Oh, Unity will lose too.
Somehow, I keep remembering Reddit.
Unity will lose way, way more than Reddit.
Almost certainly so. Unity is threatening to bankrupt their customers, while Reddit only did it to some value-adding third parties.
This is reddit api Desaster but worse.
Reddit famously doing red numbers since the API change.
That’s a normal thing to happen after you decide to bankrupt your business partners. (But do we know it already? I thought Reddit wasn’t public.)
But Unity here decided to bankrupt their customers, so I do expect their numbers to change much more quickly.
They will just bankrupt themselves.
Hum, that “just” is really undeserved here. I’m sure they will drag many of their customers with them.
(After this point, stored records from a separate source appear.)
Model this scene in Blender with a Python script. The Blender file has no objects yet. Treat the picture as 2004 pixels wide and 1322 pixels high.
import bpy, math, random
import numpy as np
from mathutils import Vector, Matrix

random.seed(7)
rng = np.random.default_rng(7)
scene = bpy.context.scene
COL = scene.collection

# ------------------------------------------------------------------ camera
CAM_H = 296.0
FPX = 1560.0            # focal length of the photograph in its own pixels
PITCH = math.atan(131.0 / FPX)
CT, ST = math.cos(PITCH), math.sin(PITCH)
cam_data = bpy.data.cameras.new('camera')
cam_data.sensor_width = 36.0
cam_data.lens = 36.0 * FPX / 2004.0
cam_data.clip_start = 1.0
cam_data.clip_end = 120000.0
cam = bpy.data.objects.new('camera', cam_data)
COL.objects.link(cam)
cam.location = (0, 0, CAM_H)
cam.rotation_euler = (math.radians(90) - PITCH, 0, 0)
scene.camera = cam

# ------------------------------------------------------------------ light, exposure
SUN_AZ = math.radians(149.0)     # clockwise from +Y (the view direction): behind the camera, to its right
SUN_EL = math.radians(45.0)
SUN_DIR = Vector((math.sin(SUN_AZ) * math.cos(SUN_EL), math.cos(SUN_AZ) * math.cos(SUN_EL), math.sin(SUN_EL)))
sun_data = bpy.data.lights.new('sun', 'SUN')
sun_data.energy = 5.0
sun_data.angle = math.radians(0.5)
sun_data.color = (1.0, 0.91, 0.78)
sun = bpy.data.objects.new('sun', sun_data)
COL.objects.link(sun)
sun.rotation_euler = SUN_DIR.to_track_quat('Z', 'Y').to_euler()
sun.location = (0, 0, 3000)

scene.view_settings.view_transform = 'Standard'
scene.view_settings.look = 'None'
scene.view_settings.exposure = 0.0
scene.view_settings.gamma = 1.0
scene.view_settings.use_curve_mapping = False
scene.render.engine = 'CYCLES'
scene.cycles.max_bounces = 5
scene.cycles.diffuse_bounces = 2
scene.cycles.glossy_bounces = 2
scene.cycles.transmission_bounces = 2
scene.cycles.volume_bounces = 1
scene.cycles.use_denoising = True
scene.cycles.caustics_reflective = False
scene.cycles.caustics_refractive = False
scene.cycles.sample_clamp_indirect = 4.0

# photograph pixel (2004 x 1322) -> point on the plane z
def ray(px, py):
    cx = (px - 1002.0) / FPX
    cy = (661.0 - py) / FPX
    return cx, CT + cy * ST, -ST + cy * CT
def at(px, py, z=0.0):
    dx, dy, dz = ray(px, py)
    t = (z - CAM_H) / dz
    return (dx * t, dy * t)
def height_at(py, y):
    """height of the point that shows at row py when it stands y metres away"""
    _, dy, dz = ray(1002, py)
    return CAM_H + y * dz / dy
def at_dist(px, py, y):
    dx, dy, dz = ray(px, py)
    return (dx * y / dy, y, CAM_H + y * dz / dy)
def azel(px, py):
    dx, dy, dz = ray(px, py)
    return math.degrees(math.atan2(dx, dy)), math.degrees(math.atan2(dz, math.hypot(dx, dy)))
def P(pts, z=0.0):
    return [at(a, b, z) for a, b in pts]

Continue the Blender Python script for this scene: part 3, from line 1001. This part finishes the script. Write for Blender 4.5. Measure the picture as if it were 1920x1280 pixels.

I doubt that, devs can switch Code, Shure some game devs need to remake already written code but i think there will be someone making a code translator right now.
One of the biggest appeals of modern gane engines is that you barely need any code but that also means everything is centered entirely around the game engine, I doubt there is any way to transition that, it probaly means devs have to start from scratch and reimplement the mechanics.
I’m using Godot 3 for my current project because even the relatively minor changes I’d have to make to port it to Godot 4 would be unfeasible. If I had to change engines entirely I’d have to just abandon the project.
This is nowhere near reality.
Even if you could just “translate” code from one language to another, that ignores asset pipelines, asset store libraries, and all the build pipelines that allow you to ship cross-platform.
You also need to now train your entire dev team on a new tech stack.
Switching engines is an enormous effort
If you can do it with databases you can do it with most other code. Shure it won’t be problem free but way better than bankruptcy. And users will understand that it might be buggy for some time if you explain it to them.
And yes you have to retrain your staff but its their job.
And of course there will be library issues but there will be someone making new libraries.
Oh really? Do you happen to have a link I’m curious.
Reddit didn’t retroactively try to steal money from developers. Also a game engine doesn’t need a community to exist, it just needs to be good, a community is helpful but not required.
It needs devs to be usefull
I mean, reddit retroactively stole money from redditors. Any gold/coins you paid for? Gone. Why? Because.
If it’s good, it will generally develop a community around it anyway.